Mas no fundo da caixa de Pandora, algo ficou preso. Um sopro que não conseguiu sair antes da caixa ser fechada. Hermes o colocou em segredo, à revelia de Zeus, e lhe deu o nome de Elpis, que significa ”a esperança”. Assim, nas piores tragédias, os humanos continuarão a acreditar e confiar.
Zeus punira os mortais, mas faltava punir o benfeitor deles. E seria da forma mais cruel possível. Zeus quer fazer dele um exemplo. Ele acorrenta Prometeu a uma rocha, em algum lugar no topo do Cáucaso, e manda uma águia comer seu fígado, símbolo das iguarias que ele quis dar aos homens.
Diariamente, a águia devora o fígado de Prometeu. E para que o suplício seja ainda pior, toda noite, enquanto Prometeu agoniza, seu fígado se regenera, e assim o sofrimento pode durar para sempre.
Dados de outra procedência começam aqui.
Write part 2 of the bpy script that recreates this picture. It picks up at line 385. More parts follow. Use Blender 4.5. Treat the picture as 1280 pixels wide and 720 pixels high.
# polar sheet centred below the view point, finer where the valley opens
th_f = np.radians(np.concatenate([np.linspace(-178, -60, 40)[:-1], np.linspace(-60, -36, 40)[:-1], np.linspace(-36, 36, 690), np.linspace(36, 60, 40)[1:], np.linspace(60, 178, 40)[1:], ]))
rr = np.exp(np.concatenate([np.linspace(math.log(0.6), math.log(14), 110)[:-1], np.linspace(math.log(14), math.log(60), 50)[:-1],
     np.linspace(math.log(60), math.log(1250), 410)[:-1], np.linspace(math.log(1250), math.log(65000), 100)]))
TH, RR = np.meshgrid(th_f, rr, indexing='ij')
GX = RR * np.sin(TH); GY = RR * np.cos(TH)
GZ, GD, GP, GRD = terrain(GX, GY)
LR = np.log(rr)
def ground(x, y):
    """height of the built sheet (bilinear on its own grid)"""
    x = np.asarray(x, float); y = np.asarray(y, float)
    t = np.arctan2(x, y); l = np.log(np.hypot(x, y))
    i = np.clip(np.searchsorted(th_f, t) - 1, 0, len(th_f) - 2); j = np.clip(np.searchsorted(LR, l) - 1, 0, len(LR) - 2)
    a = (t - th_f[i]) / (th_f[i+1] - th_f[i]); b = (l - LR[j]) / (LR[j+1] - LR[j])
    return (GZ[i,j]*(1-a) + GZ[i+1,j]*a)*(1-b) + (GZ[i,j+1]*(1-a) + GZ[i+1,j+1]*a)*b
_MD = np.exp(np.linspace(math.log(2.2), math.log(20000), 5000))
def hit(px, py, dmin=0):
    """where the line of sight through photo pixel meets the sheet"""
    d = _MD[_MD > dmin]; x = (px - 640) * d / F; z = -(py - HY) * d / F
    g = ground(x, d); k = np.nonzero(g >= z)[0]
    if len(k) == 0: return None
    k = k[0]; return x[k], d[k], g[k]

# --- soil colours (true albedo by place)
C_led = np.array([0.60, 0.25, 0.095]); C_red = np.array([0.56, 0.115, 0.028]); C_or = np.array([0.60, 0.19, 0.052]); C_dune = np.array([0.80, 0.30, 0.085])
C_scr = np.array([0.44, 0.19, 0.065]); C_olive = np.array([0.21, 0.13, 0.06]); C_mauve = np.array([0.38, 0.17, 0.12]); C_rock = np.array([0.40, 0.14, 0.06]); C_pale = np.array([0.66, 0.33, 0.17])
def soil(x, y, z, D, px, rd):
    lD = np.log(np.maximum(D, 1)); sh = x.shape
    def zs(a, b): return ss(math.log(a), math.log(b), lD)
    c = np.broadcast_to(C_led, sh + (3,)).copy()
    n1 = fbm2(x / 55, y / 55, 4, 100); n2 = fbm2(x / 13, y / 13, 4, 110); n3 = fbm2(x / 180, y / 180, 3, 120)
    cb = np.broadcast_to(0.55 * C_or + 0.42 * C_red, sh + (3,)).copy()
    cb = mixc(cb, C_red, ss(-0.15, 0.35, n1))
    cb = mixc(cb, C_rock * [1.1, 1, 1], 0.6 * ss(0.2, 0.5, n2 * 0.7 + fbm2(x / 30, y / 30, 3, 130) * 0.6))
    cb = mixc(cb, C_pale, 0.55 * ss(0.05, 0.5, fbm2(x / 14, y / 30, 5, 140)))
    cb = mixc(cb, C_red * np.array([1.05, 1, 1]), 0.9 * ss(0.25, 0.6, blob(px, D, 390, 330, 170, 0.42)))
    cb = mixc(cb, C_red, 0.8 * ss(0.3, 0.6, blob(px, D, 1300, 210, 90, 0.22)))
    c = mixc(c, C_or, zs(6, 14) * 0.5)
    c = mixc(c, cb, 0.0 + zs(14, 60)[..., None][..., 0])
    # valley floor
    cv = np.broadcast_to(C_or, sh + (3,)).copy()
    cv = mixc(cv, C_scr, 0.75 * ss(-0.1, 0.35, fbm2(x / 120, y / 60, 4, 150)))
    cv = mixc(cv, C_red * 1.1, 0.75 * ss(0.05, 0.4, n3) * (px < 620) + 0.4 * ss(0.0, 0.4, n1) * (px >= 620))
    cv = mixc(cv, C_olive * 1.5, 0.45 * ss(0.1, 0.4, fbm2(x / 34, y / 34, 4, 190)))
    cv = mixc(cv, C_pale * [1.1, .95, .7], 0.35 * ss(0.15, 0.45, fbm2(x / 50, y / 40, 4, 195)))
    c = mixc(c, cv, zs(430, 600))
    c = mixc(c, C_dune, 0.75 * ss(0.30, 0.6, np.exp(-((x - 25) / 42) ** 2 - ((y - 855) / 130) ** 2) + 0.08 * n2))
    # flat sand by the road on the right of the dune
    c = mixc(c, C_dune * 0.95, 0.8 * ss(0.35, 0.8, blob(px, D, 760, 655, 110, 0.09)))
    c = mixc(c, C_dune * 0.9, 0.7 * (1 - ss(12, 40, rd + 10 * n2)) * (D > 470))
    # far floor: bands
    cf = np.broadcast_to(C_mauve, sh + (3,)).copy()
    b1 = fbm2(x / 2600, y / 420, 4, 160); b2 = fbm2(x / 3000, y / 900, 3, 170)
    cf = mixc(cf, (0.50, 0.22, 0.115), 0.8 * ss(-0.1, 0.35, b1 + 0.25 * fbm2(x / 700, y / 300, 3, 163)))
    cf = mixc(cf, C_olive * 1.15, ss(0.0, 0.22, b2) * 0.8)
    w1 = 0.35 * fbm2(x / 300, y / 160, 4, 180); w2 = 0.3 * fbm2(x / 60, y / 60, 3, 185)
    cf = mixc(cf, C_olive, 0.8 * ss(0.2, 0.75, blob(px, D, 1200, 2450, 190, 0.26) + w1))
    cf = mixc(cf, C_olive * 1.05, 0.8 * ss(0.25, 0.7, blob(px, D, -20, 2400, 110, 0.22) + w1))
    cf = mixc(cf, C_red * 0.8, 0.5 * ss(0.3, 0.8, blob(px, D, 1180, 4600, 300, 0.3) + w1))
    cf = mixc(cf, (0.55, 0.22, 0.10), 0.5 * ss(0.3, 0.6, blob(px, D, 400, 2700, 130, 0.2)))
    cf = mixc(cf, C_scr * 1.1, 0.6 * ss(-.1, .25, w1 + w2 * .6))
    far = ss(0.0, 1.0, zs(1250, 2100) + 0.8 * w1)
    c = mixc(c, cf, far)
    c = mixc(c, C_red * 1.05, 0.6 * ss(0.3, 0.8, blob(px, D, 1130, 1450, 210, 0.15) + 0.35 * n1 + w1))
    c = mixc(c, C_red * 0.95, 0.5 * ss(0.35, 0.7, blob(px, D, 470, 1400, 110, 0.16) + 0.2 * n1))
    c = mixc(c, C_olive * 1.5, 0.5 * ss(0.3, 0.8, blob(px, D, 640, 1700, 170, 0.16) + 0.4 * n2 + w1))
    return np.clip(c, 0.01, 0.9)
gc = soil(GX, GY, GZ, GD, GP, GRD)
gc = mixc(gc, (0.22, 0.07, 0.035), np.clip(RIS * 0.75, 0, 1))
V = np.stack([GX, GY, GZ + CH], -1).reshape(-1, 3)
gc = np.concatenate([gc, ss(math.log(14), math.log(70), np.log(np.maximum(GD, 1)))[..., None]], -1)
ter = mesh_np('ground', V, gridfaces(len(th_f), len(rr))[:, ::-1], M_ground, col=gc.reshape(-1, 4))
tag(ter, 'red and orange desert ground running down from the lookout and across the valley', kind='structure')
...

Prometeu aceita a sentença de Zeus. Em vez de lamuriar-se ou de se queixar, ele continua a desafiar seu carrasco. Na verdade, Prometeu guarda um segredo importante, que diz respeito ao próprio futuro de Zeus. O deus dos deuses sabe disso, e é por isso que ele não o deixa ser morto pela águia.
Milhares de anos se passam. Na terra, deuses, semideuses e até mortais realizaram grandes façanhas. E todas as vezes, Zeus salvou seu trono quando ele foi ameaçado. Mas ele precisava saber que segredo a seu respeito Prometeu se recusa a contar. Então o senhor do Olimpo termina inclinando-se. Ele envia o mais poderoso de seus filhos mortais para libertar Prometeu.
Héracles mata a águia com uma flecha no coração e rompe as correntes de Prometeu. O titã honra sua promessa e revela a Zeus o segredo. Se ele se casar com Tétis, a ninfa dos mares pela qual se apaixonou, ela dará à luz um filho, mais poderoso que seu pai, e que o destronará. Ao saber disso, Zeus imediatamente desfaz o laço amoroso e ordena a Tétis que se case com um mortal.
Prometeu é o deus protetor dos homens. Também é a figura do rebelde, do revoltado. Aquele que diz que contestar o poder é honrável, às vezes até necessário. Mas também é aquele que diz que decidir por si mesmo é um erro. Em sua grande antevidência, Prometeu deixou escapar essa noção.